Sunday, May 22, 2005

Looney Songs

Here's another trivial question I'm interested in trying to answer: what was the last Warner Brothers cartoon to feature a contemporary, or at least recent, song?

First some background: Looney Tunes and Merrie Melodies began, in part, as an excuse to plug songs from WB movies and WB-owned publishing companies. Even after the cartoons stopped being built around songs, the WB-owned song catalogue was still very important to the scores of the cartoons. Composer Carl Stalling said that when he moved from Disney to WB, the biggest advantage of working at WB was that he could use popular songs, whereas at Disney he could only quote public-domain music. Stalling built up a huge catalogue of song quotes which he would use at appropriate moments -- "The Lady in Red" for any lady in red; "Powerhouse" for factory scenes; "A Cup of Coffee, a Sandwich and You" for any scene involving food -- but he would also work in songs that had just been published or recorded at the time he was writing the scores. So "Little Red Riding Rabbit," a cartoon released in 1944, uses "Lady in Red," "Cup of Coffee," "Powerhouse" and other Stalling staples, but it also uses at least two songs from a WB musical called Thank Your Lucky Stars, which was released just before the cartoon went into production. The songs, by Arthur Schwartz and Frank Loesser, are "I'm Ridin' For a Fall" (heard when Bugs first meets the Wolf) and "They're Either Too Young or Too Old" (which accompanies a chase scene with the famous "Friz Freleng Door Gag"). Unlike most of the songs Stalling quotes, the subjects or titles of these contemporary songs don't have any direct relationship to the onscreen action; they're just there to give the score a contemporary, up-to-date feel. And it works; part of what gave the Stalling scores their special kick was the sense that they were in tune (no pun intended) with the musical style of the time, more than any cartoon scores since those of the early '30s Fleischer cartoons.
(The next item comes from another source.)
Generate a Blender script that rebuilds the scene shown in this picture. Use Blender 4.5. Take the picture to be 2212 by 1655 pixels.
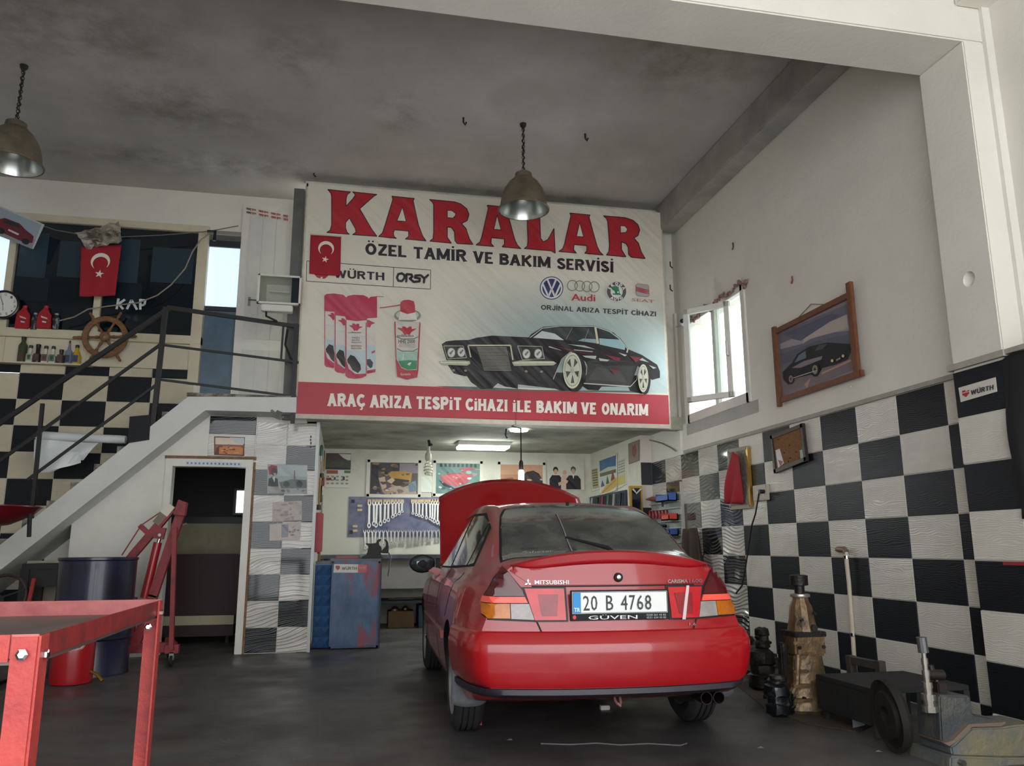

But eventually, while the cartoon scores remained great, they sounded less contemporary. There were various reasons for this: Stalling was getting older; WB was making fewer musicals and selling off its music-publishing holdings; there was a longer time lag between the production and release of the cartoons; musical styles were changing in directions that weren't compatible with the Stalling cartoon-music style. (When Friz Freleng wanted a distinctively late '50s musical sound for "Three Little Bops," he turned to an outside musician, Shorty Rogers, to do a score in a decidedly non-Stalling style.) So the WB cartoon music after 1951 or so doesn't use a lot of contemporary music, and doesn't have a sound that anchors it in its time the way the sound of the "Coal Black and de Sebben Dwarves" score screams early '40s, or the way Bugs' rendition of "It's Magic" (in 1951's "Rabbit Every Monday") tells us we're in the era of Doris Day. By 1962, which was the last year of cartoons scored by Stalling's lieutenant Milt Franklyn, the Stalling song library was starting to sound a bit anachronistic: it's the '60s and the cartoon scores are still quoting Raymond Scott and Billy Rose. This might be one of the reasons why, after Franklyn's death, the directors brought in Bill Lava, a veteran composer who tried to give the cartoon scores a sound more in synch with the film music of the era. It was a bad choice, but to be fair to Lava and the people who hired him, the importance of Stalling and his style to those cartoons wasn't really fully understood until some years later. At the time, that style was looked down on as obvious and unoriginal (because of all the song-quoting). Chuck Jones, talking about Stalling in the '70s, said that Stalling quoted songs because that was "the easiest way" for him to come up with a score in a week; it wasn't until later that cartoon directors -- including Jones -- came to realize that clever song-quoting is part of the fun of cartoon music.

Anyway, to answer my question, I believe the last WB cartoon to quote a recent song was "Rabbitson Crusoe," released in 1956 but probably begun in 1954; in it, Bugs Bunny sings "Secret Love," from the 1953 musical Calamity Jane.